Bruno Schulz

1892 - 1942

Born in Drohobycz (Ukraine).

Bruno Schulz was born in Drohobycz (now Drogobych, Ukraine), into a Jewish family. The area was then part of the Austrian Empire. His father run a clothing shop, but left it to the care of his wife due to his poor health. Also a very important figure in the house was the sadistic maid. Schulz studied architecture at Lvov University and fine arts in Vienna, specializing in lithography and drawing. After returning to his native town, he worked from 1924 to 1939 as an art teacher in the local gymnasium. Schulz did not start his literary career until the 1930s. His reviews appeared in literary magazine Wiadomosci Literackie, he corresponded with such avant-gardists as Witold Gombrowicz and Stanislaw Ignacy Witkiewicz, but mostly Schulz lived far from the literary circles. In the mid-1930s he spent some time in Warsaw and visited also Paris. Although Schulz's correspondence with the Yiddish poet Deboah Vogel and other women was intense, he never married.

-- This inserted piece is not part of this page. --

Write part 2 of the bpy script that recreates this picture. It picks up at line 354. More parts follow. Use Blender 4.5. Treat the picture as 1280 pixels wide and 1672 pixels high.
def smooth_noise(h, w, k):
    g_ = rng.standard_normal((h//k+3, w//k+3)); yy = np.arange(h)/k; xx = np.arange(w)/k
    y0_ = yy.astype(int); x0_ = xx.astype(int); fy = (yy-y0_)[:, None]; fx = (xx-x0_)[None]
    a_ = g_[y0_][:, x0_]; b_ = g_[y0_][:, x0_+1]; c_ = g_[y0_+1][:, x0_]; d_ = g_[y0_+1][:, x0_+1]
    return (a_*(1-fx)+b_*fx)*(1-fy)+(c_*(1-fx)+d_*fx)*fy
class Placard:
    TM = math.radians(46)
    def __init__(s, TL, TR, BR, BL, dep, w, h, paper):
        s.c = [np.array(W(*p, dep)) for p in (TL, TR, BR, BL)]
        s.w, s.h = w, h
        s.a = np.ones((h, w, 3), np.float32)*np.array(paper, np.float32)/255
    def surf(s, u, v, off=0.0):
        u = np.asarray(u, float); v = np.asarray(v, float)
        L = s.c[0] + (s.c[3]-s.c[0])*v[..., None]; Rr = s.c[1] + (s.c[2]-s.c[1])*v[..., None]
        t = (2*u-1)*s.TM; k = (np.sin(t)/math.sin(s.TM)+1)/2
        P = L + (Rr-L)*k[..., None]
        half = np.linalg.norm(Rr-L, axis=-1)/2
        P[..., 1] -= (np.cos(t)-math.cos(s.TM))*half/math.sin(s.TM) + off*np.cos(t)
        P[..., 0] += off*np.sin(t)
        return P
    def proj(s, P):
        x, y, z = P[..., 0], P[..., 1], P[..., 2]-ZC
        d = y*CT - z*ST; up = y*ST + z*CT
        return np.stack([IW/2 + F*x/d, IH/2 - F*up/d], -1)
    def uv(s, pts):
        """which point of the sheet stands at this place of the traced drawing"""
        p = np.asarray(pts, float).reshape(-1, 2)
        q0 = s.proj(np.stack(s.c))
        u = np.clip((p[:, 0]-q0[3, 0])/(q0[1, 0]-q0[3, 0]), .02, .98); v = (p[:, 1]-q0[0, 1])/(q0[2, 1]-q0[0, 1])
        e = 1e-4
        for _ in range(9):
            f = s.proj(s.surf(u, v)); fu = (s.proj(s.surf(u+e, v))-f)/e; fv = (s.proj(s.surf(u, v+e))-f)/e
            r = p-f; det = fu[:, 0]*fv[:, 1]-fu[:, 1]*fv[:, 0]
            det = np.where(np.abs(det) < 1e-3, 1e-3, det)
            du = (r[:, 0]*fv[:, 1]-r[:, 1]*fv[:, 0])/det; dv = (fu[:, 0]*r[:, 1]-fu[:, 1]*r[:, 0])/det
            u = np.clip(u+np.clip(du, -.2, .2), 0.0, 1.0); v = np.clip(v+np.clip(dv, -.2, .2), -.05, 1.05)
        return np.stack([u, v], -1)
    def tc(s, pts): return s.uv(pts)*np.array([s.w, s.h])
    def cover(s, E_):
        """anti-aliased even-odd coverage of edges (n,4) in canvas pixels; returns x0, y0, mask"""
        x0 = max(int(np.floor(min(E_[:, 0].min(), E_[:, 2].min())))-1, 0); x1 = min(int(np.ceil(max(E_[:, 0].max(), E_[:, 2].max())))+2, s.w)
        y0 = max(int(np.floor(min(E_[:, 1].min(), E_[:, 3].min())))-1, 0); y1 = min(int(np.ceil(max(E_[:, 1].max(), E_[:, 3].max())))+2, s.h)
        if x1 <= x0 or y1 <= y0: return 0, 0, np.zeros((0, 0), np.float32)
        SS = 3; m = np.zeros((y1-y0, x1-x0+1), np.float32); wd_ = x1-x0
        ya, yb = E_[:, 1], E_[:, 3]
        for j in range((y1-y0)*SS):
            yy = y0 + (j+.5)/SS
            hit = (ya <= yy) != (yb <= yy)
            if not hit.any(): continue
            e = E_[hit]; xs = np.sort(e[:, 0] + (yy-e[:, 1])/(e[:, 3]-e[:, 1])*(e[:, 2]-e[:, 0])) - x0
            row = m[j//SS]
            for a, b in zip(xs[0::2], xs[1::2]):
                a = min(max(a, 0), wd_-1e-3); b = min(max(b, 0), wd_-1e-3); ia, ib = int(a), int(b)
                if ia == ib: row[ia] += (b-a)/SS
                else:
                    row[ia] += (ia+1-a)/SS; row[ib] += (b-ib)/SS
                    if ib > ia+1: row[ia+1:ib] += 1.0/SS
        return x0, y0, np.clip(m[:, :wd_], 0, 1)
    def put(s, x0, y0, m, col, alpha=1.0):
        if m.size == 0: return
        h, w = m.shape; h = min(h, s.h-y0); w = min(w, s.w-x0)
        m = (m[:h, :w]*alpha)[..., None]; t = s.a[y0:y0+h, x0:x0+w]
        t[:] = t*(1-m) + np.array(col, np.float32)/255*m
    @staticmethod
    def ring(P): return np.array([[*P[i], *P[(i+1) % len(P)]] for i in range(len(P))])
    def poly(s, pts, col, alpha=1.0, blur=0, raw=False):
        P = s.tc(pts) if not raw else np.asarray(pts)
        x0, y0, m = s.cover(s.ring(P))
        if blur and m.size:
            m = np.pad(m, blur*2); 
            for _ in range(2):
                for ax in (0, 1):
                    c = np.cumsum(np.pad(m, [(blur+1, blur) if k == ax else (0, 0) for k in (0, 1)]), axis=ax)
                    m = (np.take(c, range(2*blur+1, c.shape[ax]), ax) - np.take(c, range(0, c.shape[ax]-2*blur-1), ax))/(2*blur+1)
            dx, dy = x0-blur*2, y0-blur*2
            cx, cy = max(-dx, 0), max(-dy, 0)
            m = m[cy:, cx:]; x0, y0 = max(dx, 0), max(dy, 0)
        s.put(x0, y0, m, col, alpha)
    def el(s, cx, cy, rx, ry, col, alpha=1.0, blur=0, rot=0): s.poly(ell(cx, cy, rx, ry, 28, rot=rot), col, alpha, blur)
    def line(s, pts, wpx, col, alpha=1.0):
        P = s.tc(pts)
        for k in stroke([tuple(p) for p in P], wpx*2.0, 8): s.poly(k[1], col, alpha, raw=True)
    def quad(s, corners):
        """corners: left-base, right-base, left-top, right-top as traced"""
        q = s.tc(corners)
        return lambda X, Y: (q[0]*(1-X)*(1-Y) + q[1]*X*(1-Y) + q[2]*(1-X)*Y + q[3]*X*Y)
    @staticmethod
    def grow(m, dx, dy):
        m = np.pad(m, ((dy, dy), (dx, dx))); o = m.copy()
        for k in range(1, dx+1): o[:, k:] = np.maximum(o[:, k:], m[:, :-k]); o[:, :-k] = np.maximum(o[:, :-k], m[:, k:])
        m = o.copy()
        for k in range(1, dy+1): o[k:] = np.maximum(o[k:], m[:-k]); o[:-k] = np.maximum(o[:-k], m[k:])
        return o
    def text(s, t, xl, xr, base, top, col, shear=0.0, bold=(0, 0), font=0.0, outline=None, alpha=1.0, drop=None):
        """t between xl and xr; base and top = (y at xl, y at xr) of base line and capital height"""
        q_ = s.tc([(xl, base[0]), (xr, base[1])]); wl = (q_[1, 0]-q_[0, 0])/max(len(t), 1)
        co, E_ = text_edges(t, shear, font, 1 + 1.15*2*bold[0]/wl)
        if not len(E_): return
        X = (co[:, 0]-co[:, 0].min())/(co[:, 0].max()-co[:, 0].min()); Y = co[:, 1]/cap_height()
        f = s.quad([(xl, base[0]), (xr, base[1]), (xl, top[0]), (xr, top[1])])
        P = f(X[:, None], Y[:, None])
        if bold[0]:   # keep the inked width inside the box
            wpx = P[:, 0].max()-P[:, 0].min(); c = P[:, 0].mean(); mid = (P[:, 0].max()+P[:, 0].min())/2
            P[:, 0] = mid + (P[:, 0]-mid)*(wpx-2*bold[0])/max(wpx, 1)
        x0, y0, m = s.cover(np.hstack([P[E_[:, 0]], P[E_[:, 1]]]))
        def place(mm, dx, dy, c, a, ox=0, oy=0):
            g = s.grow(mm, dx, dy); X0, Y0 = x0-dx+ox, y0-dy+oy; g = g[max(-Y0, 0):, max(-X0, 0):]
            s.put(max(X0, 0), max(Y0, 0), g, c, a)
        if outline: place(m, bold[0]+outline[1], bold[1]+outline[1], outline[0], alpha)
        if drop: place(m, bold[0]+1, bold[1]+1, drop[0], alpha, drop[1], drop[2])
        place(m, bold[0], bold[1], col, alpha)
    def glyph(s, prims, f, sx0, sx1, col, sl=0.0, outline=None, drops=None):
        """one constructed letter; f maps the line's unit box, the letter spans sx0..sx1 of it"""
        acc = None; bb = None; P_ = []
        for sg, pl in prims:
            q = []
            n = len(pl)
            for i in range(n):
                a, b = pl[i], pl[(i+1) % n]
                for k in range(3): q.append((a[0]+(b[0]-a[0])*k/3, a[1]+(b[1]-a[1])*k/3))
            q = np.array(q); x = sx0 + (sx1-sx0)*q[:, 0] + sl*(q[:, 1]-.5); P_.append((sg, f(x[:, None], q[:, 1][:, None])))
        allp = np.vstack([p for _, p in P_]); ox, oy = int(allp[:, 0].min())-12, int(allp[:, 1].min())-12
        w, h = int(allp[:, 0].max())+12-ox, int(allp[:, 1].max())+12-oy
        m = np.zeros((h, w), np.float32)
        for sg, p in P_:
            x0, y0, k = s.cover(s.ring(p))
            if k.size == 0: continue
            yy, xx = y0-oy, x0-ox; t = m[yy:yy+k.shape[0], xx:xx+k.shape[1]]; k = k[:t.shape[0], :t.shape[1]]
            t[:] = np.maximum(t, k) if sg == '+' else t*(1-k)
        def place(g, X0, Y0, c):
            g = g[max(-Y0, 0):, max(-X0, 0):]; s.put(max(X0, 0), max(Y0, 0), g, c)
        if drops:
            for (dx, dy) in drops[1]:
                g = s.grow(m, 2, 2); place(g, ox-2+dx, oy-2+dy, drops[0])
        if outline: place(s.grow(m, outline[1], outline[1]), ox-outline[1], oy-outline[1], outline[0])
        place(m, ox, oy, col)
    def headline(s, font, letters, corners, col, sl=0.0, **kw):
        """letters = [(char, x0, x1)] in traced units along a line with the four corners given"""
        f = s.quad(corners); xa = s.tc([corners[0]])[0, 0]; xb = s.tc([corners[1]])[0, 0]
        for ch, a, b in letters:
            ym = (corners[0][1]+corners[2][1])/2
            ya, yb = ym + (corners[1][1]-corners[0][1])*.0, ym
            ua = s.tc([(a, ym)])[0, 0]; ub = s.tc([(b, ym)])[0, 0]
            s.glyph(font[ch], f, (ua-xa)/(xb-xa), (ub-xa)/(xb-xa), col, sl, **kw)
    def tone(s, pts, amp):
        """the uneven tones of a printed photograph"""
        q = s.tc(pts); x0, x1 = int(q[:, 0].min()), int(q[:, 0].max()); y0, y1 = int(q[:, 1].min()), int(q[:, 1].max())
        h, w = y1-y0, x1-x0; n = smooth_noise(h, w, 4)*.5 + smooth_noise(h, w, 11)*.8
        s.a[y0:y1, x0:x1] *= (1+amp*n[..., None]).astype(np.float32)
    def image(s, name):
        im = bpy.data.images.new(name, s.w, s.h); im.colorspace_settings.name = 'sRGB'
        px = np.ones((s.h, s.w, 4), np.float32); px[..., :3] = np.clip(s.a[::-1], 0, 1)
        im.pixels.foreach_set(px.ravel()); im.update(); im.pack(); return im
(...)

In 1941 Drohobycz was occupied by the Nazis. A Gestapo officer, Felix Landau, liked Schulz's drawings, arranged him a pass out of the ghetto, and commissioned him to paint frescoes in his house. Landau killed a Jewish dentist who was protected by another Gestapo officer, Karl Günther. In the "Aryan" quarter Schulz was spotted by him, and shot in retaliation, on the street in November 19, 1942. The manuscript of his third and last novel, entitled Messiah, is said to exist in the KGB archives relating to the Gestapo.